Good thing, too, because this is the heart of the novel, or at least the overhanging cloud: this mysterious immortal war. But after a fantastical showdown at the end of the first section, Mitchell makes us wait. We get no answers. He presents storyline after storyline that ask us to pay attention to the humans when those storylines seem increasingly beside the point — who cares about Crispin’s feud with Richard Cheeseman when there is an epic ageless battle between good and evil going on in the background? Well, we’re supposed to, and we do, mostly on the merit of Mitchell’s storytelling abilities. But in the end, it feels like the premise has written a check that the novel can’t quite cash. By the time we discover the answer to the mystery of the Horologists, it seems like too much has happened — the field has been muddied, we don’t know where to look or what has meaning, whether relative or ultimate.

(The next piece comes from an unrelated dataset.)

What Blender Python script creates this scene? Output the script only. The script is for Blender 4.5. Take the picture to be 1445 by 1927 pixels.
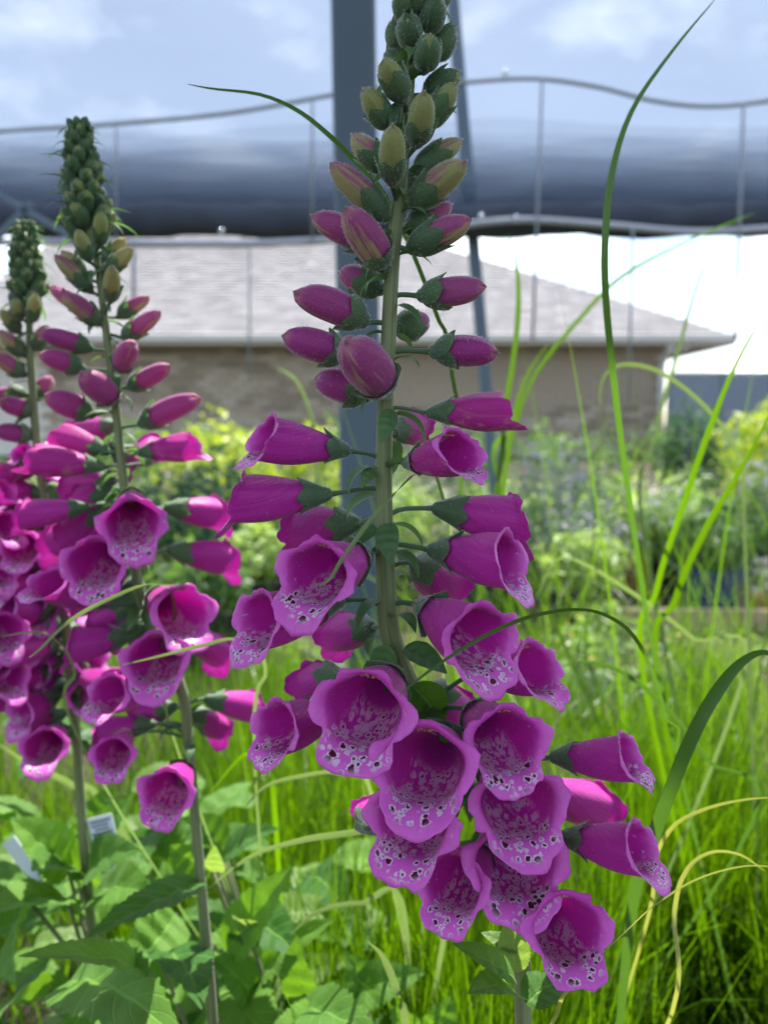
import bpy, math, random
import numpy as np
from mathutils import Vector, Matrix

random.seed(7)
rng = np.random.default_rng(7)
PI = math.pi
scene = bpy.context.scene
COL = scene.collection
for ob in list(bpy.data.objects):
    bpy.data.objects.remove(ob)

# ------------------------------------------------------------------ camera
CAM = Vector((0.0, 0.0, 0.75))
FPX = 1481.0                       # focal length in photograph pixels
PITCH = math.atan(163 / FPX)       # looking slightly down
cam = bpy.data.cameras.new('camera')
cam_ob = bpy.data.objects.new('camera', cam)
COL.objects.link(cam_ob)
cam_ob.location = CAM
cam_ob.rotation_euler = (PI / 2 - PITCH, 0, 0)
cam.sensor_width = 36
cam.lens = FPX / 1927 * 36
cam.clip_start = 0.01
cam.clip_end = 3000
cam.dof.use_dof = True
cam.dof.focus_distance = 0.252
cam.dof.aperture_fstop = 11.0
scene.camera = cam_ob

# ------------------------------------------------------------------ world, sun, exposure
SUN_EL, SUN_AZ = math.radians(62), math.radians(14)     # behind the flowers, a little to the right
world = bpy.data.worlds.new('World')
scene.world = world
world.use_nodes = True
wn, wl = world.node_tree.nodes, world.node_tree.links
wn.clear()
w_out = wn.new('ShaderNodeOutputWorld')
w_bg = wn.new('ShaderNodeBackground')
w_sky = wn.new('ShaderNodeTexSky')
w_sky.sky_type = 'NISHITA'
w_sky.sun_disc = False
w_sky.sun_elevation = SUN_EL
w_sky.sun_rotation = SUN_AZ
w_sky.air_density = 1.0
w_sky.dust_density = 1.2
w_tc = wn.new('ShaderNodeTexCoord')
w_map = wn.new('ShaderNodeMapping')
w_map.inputs['Scale'].default_value = (3.2, 3.2, 6.0)
w_map.inputs['Location'].default_value = (1.15, 0.4, 0.9)
w_noise = wn.new('ShaderNodeTexNoise')
w_noise.inputs['Scale'].default_value = 1.3
w_noise.inputs['Detail'].default_value = 7
w_noise.inputs['Roughness'].default_value = 0.55
w_ramp = wn.new('ShaderNodeMapRange')
w_ramp.inputs[1].default_value = 0.50
w_ramp.inputs[2].default_value = 0.68
w_mix = wn.new('ShaderNodeMix')
w_mix.data_type = 'RGBA'
w_mix.inputs['B'].default_value = (11.5, 12.0, 13.0, 1)
wl.new(w_tc.outputs['Generated'], w_map.inputs['Vector'])
wl.new(w_map.outputs[0], w_noise.inputs['Vector'])
wl.new(w_noise.outputs['Fac'], w_ramp.inputs[0])
wl.new(w_ramp.outputs[0], w_mix.inputs['Factor'])
wl.new(w_sky.outputs[0], w_mix.inputs['A'])
wl.new(w_mix.outputs['Result'], w_bg.inputs['Color'])
w_bg.inputs['Strength'].default_value = 0.13
wl.new(w_bg.outputs[0], w_out.inputs['Surface'])

sun = bpy.data.lights.new('sun', 'SUN')
sun.energy = 5.0
sun.angle = math.radians(0.5)
sun.color = (1.0, 0.95, 0.87)
sun_ob = bpy.data.objects.new('sun', sun)
COL.objects.link(sun_ob)
sun_dir = Vector((math.sin(SUN_AZ) * math.cos(SUN_EL), math.cos(SUN_AZ) * math.cos(SUN_EL), math.sin(SUN_EL)))
sun_ob.rotation_euler = sun_dir.to_track_quat('Z', 'Y').to_euler()
sun_ob.location = (0, 5, 12)

scene.view_settings.view_transform = 'Standard'
scene.view_settings.look = 'None'
scene.view_settings.gamma = 1
scene.view_settings.use_curve_mapping = False
scene.view_settings.exposure = 1.28
scene.cycles.use_denoising = True
scene.cycles.max_bounces = 10
scene.cycles.transparent_max_bounces = 40
scene.cycles.sample_clamp_indirect = 8

# ------------------------------------------------------------------ helpers
CA, SA = math.cos(PITCH), math.sin(PITCH)
def ray(px, py):
    u, v = (px - 722.5) / FPX, (py - 963.5) / FPX
    return Vector((u, CA - v * SA, -SA - v * CA))
def W(px, py, Y):
    """the place at distance Y (metres, along the ground) seen at a photograph pixel"""
    r = ray(px, py)
    return CAM + r * (Y / r.y)
def G(px, Y, z=0.0):
    """the place on the ground at distance Y in the column px"""
    return Vector(((px - 722.5) / FPX * (Y * CA + (CAM.z - z) * SA), Y, z))

def tag(o, label=None, cat=None, group=None, kind=None):
    if label: o['label'] = label
    if cat: o['category'] = cat
    if group: o['group'] = group
    if kind: o['kind'] = kind
    return o
def put(name, me, parent=None, matrix=None):
    o = bpy.data.objects.new(name, me)
    COL.objects.link(o)
    M = matrix if matrix is not None else Matrix.Identity(4)
    if parent is not None:
        o.parent = parent
        pm = world_m[parent.name]
        o.matrix_basis = pm.inverted() @ M
    else:
        o.matrix_basis = M
    world_m[o.name] = M.copy()
    return o
world_m = {}
def empty(name, loc):
    o = put(name, None, None, Matrix.Translation(loc))
    o.empty_display_size = 0.05
    return o
def mesh(name, verts, faces, mats, smooth=True, midx=None, uv=None):
    me = bpy.data.meshes.new(name)
    me.from_pydata([tuple(v) for v in verts], [], [tuple(f) for f in faces])
    for m in (mats if isinstance(mats, (list, tuple)) else [mats]):
        me.materials.append(m)
    if midx is not None:
        me.polygons.foreach_set('material_index', np.asarray(midx, dtype=np.int32))
    if smooth:
        me.polygons.foreach_set('use_smooth', np.ones(len(me.polygons), dtype=bool))
    if uv is not None:
        lay = me.uv_layers.new(name='UVMap')
        li = np.zeros(len(me.loops), dtype=np.int32)
        me.loops.foreach_get('vertex_index', li)
        lay.data.foreach_set('uv', np.asarray(uv, dtype=np.float32)[li].ravel())
    me.update()
    return me
def local(verts, origin):
    return [Vector(v) - origin for v in verts]

def smooth_path(pts, n):
    """Catmull-Rom through pts, n samples"""
    P = [Vector(p) for p in pts]
    P = [P[0] * 2 - P[1]] + P + [P[-1] * 2 - P[-2]]
    m = len(P) - 3
    out = []
    for i in range(n):
        s = i / (n - 1) * m
        k = min(int(s), m - 1)
        t = s - k
        a, b, c, d = P[k:k + 4]
        out.append(0.5 * ((2 * b) + (c - a) * t + (2 * a - 5 * b + 4 * c - d) * t * t + (3 * b - a - 3 * c + d) * t ** 3))
    return out
def tube_geo(path, radii, ns=8, cap=True, wob=0.0):
    n = len(path)
    if not hasattr(radii, '__len__'): radii = [radii] * n
    V, F, UV = [], [], []
    ref = None
    L = 0
    for i in range(n):
        t = (path[min(i + 1, n - 1)] - path[max(i - 1, 0)]).normalized()
        if ref is None:
            ref = Vector((0, 1, 0)) if abs(t.y) < 0.8 else Vector((1, 0, 0))
        a = (ref - t * ref.dot(t)).normalized()
        b = t.cross(a)
        ref = a
        if i: L += (path[i] - path[i - 1]).length
        for k in range(ns):
            q = 2 * PI * k / ns
            rr = radii[i] * (1 + wob * math.sin(q * 3 + i * 0.1))
            V.append(path[i] + (a * math.cos(q) + b * math.sin(q)) * rr)
            UV.append((k / ns, L))
    for i in range(n - 1):
        for k in range(ns):
            k2 = (k + 1) % ns
            F.append((i * ns + k, i * ns + k2, (i + 1) * ns + k2, (i + 1) * ns + k))
    if cap:
        F.append(tuple(range(ns - 1, -1, -1)))
        F.append(tuple((n - 1) * ns + k for k in range(ns)))
    return V, F, UV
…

Now, despite that fact, there’s much to love here: the sentences in this novel are particularly juicy and playful. These are sentences that immediately make friends with the reader, though the characters do not always accomplish the same. The final section is a cuttingly bleak view of the world’s future that could stand on its own against any post-apocalyptic volume. This novel is pure pleasure to read: it’s funny, it’s bizarre, it’s sometimes incredibly profound, it’s sometimes un-profound in the most human of ways, in the way that makes you think: ah, yes.

But The Bone Clocks suffers from the same essential problem that Cloud Atlas has, which is this: under all the language play and virtuosic storytelling, under all that delight, what is Mitchell really telling us? Surely not simply, in Cloud Atlas, that we are all connected; surely not simply, in The Bone Clocks, that life is precious, that death is scary and inevitable, or that good is preferable to evil. Big ideas, but not complex concepts, at least not as presented here.

For all its many characters and styles, Cloud Atlas wrapped itself up with a bow: we began where we started, having hit all the same steps on the way down, and it felt whole. The Bone Clocks feels somewhat more than whole — it feels exploded, or maybe like one very good novel that invaded the consciousness of another very good novel. Or four.

But perhaps Mitchell isn’t interested in wrapping things up neatly anymore — any fan of his will realize, while reading his latest, that familiar characters appear. I’d noticed this before in Black Swan Green and Cloud Atlas, and thought it a charming wink to the dedicated reader, but apparently not one of his novels stands wholly alone. In fact, Mitchell told Kathryn Schultz that he considers his novels mere “chapters in an Über-book” that is yet to be completed. This is a fascinating, incredibly ambitious idea — that all of these novels, from psycho-mystery fantasy to realist coming-of-age story to historical novel to whatever the hell Cloud Atlas is, exist in the same Mitchell-verse, which is maybe also the us-verse. Maybe the ends will be tied together in a wholly satisfying way, someday — with the next novel, or the one after that. I trust Mitchell enough to keep on reading.

After all, as the final line of The Bone Clocks tells us, in pure Mitchell-ian ambiguous cheek: “For a voyage to begin, another one must end, sort of.”